The lower that the NFS4 lease time is set, the more likely you are to have temporary communication gaps that are long enough to let an NFS Server clear the client's state information and locks. Linux NFS Servers usually default to 90 seconds, which is pretty good protection. However, people who don't fully understand the impact of lease time often drastically reduce this value. Plus, some non-linux NFS Servers default to much lower values. For example, NetApp NFS servers default to 30 seconds, which doesn't offer as much protection against short network outages.

So one cause / solution is: NFS Server's lease time is too low and needs to be raised.

Another cause: If the network between the client and server were highly reliable, there would be fewer chances of this kind of thing happening. So checking all network hardware / firmware for anything that degrades reliability can be important.

If a Cluster is in use, sometimes these errors correspond to events where a NFS Server cluster had to fail NFS export resources over to another node.

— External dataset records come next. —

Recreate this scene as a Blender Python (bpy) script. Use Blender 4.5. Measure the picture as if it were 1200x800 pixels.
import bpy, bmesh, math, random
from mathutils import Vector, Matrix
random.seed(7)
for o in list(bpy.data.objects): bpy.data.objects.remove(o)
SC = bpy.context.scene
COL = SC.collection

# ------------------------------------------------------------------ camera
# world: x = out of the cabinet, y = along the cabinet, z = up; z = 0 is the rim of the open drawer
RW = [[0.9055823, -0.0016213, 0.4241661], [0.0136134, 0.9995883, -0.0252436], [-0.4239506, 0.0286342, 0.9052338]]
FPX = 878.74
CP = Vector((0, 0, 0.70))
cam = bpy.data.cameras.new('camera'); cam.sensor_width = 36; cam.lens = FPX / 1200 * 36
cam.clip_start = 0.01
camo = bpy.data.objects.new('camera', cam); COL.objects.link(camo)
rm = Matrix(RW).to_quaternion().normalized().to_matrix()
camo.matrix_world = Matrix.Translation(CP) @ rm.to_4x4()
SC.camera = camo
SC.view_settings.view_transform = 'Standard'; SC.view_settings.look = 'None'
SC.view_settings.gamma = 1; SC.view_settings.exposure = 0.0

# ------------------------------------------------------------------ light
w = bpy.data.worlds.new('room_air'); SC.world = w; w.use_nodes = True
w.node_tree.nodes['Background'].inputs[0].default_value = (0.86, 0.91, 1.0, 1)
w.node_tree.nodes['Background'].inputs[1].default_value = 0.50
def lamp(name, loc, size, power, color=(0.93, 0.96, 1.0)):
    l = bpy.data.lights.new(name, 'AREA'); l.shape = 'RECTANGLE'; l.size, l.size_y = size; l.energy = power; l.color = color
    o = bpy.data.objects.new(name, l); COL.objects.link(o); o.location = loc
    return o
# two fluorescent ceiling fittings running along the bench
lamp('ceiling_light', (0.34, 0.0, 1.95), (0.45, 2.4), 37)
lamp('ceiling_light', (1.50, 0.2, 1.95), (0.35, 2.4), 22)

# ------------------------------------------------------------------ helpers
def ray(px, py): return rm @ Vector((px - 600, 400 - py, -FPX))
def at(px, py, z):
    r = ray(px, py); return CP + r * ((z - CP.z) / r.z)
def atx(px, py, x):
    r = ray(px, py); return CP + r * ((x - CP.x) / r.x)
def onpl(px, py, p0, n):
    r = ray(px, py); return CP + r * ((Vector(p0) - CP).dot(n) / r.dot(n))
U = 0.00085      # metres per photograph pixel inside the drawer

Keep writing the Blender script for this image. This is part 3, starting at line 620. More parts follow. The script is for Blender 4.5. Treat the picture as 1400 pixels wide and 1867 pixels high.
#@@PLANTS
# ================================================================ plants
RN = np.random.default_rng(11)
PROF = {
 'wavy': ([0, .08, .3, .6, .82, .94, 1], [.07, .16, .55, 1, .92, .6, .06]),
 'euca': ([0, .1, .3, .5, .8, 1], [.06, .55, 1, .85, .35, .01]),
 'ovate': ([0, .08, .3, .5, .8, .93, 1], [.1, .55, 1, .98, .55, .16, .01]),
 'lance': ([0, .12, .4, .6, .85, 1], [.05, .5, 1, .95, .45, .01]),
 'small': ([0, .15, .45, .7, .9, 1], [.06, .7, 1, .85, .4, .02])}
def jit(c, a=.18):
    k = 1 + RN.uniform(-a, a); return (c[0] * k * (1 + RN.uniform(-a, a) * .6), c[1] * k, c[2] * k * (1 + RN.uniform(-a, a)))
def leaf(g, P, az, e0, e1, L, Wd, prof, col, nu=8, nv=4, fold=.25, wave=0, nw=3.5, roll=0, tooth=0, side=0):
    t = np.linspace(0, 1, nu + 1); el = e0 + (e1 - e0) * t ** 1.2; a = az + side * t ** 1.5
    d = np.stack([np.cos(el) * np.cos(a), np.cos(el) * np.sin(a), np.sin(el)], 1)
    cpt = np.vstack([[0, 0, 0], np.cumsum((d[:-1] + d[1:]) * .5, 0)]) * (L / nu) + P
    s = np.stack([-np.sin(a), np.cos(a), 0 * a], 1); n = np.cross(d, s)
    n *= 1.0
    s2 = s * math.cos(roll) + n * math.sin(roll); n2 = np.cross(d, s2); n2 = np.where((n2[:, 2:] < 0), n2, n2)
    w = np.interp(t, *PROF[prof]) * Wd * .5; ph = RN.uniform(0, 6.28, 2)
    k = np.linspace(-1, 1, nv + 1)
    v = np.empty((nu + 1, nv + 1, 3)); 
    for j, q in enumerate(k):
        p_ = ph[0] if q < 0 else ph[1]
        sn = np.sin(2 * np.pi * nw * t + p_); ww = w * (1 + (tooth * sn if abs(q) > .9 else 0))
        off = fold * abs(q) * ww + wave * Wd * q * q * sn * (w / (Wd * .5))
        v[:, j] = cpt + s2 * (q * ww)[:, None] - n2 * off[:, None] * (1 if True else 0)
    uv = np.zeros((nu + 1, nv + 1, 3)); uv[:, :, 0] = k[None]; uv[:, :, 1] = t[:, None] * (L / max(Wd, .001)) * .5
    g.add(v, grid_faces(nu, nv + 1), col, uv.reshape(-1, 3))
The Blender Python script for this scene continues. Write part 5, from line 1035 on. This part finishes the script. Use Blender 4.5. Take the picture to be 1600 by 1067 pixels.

NFS4 Server clusters that are very carefully designed can preserve lock status from one node to another, but most people's NFS4 clusters are not designed that well. So it is fairly common that EVERY cluster resource migration of NFS4 exports can cause locks (and other states) to be lost, causing clients to log these kinds of errors. Hence cluster design may need to be examined, to make sure that the necessary design and configuration to preserve locks and states (during failovers and migrations) is accomplished.

And yes, NFS v3 doesn't allow NFS Servers to clear locks just because the client didn't renew them (that concept doesn't even exist in v3), so this exact type of situation doesn't come up there.